We are satisfied that our determination of the appeal at
No. 94-5691 controls the outcome of the appeal at No. 95-5133.
A party is entitled to relief from the automatic stay
pursuant to 11 U.S.C. § 362(d)(2) under the following standard:
On request of a party in interest and after notice and
a hearing, the court shall grant relief from the stay
provided under subsection (a) of this section, such as
by terminating, annulling, modifying or conditions
such stay --
* * * *
(2) with respect to a stay of an act against
property under subsection (a) of this section, if --
(A) the debtor does not have an equity in
such property; and
(B) such property is not necessary to an
effective reorganization.
11 U.S.C. § 362(d)(2).
With respect to the first prong, Jason Realty concedes that
it has no equity in the real property.

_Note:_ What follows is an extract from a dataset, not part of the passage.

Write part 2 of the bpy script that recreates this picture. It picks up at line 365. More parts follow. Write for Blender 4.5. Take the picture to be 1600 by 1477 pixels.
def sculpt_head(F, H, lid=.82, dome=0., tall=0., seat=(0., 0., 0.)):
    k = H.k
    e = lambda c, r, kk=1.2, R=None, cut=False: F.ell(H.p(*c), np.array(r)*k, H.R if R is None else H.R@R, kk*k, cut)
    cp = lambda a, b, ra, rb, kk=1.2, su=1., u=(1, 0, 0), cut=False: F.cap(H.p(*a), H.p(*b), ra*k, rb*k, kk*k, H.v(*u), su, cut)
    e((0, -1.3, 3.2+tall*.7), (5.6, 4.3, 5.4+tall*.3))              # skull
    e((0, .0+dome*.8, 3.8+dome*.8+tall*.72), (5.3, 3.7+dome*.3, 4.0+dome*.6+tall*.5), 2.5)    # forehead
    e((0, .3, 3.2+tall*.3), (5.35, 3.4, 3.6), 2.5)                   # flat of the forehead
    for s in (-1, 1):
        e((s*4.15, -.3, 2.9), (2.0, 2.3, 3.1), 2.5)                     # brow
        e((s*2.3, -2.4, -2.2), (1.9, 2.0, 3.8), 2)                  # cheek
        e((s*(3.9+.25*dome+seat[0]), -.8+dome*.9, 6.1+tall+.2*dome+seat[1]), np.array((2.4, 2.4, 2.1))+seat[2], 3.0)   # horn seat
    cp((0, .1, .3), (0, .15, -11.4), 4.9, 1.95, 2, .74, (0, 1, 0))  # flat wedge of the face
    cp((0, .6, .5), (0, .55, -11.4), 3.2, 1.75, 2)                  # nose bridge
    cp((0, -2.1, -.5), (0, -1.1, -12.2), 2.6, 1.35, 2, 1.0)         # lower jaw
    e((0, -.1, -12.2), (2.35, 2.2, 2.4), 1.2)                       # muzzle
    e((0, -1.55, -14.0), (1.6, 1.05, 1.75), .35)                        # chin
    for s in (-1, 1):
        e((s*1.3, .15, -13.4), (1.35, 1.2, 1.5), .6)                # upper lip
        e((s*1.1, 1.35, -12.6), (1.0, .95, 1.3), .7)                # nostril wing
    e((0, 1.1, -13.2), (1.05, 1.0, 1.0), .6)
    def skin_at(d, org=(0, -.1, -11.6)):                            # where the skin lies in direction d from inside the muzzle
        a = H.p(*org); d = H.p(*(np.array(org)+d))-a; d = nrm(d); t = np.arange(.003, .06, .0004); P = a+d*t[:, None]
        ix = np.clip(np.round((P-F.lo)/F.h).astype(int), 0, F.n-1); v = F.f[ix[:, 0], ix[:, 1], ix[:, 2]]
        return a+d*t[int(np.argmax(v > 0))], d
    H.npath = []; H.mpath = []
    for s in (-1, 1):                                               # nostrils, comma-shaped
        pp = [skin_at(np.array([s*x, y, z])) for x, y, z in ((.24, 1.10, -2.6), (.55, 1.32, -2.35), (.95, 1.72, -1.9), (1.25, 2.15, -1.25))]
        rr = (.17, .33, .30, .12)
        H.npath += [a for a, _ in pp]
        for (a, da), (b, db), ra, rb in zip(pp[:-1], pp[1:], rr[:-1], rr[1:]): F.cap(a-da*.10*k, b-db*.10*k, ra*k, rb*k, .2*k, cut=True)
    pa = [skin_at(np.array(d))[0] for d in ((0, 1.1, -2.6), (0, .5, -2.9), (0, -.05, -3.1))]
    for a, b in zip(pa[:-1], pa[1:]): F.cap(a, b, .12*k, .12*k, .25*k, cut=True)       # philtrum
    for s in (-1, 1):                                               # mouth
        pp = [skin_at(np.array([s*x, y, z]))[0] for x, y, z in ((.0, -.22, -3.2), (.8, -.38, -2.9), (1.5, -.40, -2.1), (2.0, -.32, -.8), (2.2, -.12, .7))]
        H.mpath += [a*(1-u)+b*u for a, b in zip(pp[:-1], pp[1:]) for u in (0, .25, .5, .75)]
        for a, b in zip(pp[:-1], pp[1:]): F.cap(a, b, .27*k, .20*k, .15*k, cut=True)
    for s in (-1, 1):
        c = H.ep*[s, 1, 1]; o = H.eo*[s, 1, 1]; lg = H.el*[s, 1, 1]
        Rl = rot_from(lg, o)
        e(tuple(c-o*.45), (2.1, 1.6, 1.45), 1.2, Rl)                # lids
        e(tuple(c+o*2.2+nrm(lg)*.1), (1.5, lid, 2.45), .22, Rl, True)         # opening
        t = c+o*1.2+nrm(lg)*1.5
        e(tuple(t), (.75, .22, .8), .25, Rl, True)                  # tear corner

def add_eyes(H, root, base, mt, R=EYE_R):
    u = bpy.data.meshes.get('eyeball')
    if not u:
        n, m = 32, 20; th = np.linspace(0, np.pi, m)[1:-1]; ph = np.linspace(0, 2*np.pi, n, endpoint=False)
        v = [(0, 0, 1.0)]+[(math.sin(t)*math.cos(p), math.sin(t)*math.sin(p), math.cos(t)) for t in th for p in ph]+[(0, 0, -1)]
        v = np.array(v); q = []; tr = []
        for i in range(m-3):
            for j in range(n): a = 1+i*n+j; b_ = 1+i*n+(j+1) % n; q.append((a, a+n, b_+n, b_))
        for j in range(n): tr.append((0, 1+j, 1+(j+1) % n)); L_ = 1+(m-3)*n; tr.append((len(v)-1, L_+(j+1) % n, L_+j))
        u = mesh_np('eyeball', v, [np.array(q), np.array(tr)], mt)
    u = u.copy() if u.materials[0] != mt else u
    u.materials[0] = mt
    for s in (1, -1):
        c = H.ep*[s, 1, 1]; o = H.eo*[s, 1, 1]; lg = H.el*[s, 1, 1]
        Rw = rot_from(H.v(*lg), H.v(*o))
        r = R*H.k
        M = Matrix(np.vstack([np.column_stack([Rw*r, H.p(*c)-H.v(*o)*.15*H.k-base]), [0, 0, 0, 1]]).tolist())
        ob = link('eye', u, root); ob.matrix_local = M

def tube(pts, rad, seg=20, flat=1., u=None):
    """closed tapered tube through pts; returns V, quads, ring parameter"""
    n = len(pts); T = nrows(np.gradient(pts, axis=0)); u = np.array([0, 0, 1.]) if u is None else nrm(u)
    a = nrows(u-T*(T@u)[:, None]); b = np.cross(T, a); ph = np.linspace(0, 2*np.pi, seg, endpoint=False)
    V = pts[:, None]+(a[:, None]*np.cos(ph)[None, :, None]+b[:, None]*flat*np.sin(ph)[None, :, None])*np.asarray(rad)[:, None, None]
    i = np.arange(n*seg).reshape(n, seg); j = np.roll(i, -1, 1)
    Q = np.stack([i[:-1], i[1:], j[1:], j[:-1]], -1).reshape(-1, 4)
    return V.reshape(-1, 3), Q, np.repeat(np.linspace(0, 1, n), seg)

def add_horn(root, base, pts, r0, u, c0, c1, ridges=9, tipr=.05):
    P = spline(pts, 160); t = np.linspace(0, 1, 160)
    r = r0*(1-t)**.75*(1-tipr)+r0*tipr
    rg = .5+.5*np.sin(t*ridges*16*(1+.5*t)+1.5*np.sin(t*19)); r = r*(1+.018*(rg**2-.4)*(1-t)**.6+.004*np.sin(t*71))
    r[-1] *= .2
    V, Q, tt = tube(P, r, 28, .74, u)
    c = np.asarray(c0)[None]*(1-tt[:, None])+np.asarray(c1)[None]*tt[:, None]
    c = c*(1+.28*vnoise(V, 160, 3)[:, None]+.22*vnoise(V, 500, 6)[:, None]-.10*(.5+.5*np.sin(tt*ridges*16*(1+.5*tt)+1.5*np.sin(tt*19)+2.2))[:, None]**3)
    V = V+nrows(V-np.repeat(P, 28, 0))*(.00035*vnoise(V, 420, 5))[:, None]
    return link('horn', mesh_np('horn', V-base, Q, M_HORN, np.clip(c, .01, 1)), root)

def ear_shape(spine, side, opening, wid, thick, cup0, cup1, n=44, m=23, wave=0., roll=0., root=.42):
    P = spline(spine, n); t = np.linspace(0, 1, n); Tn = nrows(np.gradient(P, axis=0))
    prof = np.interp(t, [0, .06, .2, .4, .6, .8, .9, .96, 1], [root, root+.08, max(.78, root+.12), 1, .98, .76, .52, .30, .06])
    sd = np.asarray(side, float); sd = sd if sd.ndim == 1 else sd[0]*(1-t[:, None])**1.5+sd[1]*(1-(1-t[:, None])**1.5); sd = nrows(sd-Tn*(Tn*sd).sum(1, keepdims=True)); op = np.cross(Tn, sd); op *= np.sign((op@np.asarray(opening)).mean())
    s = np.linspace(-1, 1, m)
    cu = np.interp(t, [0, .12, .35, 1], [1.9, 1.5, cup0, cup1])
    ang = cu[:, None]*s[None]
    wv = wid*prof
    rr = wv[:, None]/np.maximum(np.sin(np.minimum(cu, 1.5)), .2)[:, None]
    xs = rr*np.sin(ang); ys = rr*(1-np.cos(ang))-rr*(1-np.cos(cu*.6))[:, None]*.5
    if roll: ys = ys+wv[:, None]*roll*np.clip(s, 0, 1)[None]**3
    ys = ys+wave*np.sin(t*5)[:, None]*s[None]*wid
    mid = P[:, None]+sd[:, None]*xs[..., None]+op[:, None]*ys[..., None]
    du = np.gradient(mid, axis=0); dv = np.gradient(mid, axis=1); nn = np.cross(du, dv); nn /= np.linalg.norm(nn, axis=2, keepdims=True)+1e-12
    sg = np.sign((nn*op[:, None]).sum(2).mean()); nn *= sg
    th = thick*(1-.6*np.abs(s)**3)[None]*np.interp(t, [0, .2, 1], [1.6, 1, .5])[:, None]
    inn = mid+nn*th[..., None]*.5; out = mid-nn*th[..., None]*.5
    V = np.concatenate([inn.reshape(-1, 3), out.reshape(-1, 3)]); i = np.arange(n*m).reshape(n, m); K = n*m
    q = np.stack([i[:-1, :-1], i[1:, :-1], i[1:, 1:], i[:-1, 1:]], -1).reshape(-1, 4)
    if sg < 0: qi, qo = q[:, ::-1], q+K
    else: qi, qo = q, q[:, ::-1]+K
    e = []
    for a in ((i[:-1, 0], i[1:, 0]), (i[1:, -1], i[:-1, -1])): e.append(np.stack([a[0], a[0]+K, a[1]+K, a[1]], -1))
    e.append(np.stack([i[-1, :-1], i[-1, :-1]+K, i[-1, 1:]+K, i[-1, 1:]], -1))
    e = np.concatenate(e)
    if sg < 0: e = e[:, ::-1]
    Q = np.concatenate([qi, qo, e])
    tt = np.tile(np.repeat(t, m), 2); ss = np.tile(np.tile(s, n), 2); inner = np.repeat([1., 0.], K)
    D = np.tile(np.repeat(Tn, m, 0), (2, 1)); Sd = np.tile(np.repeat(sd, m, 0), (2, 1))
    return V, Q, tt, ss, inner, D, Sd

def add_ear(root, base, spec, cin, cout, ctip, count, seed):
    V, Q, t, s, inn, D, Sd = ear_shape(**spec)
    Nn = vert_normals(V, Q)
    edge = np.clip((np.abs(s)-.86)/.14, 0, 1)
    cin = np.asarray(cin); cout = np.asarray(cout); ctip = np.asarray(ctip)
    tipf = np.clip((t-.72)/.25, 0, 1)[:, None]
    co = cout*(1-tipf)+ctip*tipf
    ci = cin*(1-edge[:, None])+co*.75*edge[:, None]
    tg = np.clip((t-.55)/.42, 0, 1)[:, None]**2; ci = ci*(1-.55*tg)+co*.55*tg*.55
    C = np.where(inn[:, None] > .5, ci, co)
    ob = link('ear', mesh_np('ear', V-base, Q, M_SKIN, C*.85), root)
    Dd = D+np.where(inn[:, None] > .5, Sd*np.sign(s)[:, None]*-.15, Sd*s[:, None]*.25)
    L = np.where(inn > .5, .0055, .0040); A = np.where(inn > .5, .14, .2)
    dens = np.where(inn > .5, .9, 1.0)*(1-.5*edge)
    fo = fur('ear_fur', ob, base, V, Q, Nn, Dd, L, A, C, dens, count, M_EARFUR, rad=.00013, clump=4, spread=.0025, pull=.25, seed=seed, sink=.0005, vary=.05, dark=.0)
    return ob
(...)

In order to satisfy its
burden on the second prong, Jason Realty had to demonstrate that
there was "a reasonable possibility of a successful
reorganization within a reasonable time." United Sav. Ass'n v.
Timbers of Inwood Forest Assocs., Ltd.,
484 U.S. 365, 376 (1988).
Jason Realty's proposed plan for reorganization uses the rents
assigned to First Fidelity to fund the plan. We previously have
held that when rents are not property of the debtor's estate,
they may not be used to fund a plan of reorganization. Commerce
Bank, 5 F.3d at 38. As a panel of this court, we lack the power
to overrule the decision of a previous panel; moreover, even if
we had the power, we are not inclined to accept Appellant's
argument. We are satisfied that no provision of the Bankruptcy
Code permits Jason Realty to "create" an interest in the rents to
enable it to use First Fidelity's property in a plan of
reorganization. In the circumstances of this case, the rents are
unavailable for use, allocation or utilization in any plan
proposed by Jason Realty.
We have considered all arguments advanced by the parties
and conclude that no further discussion is necessary. The
judgments of the district court will be affirmed in all respects.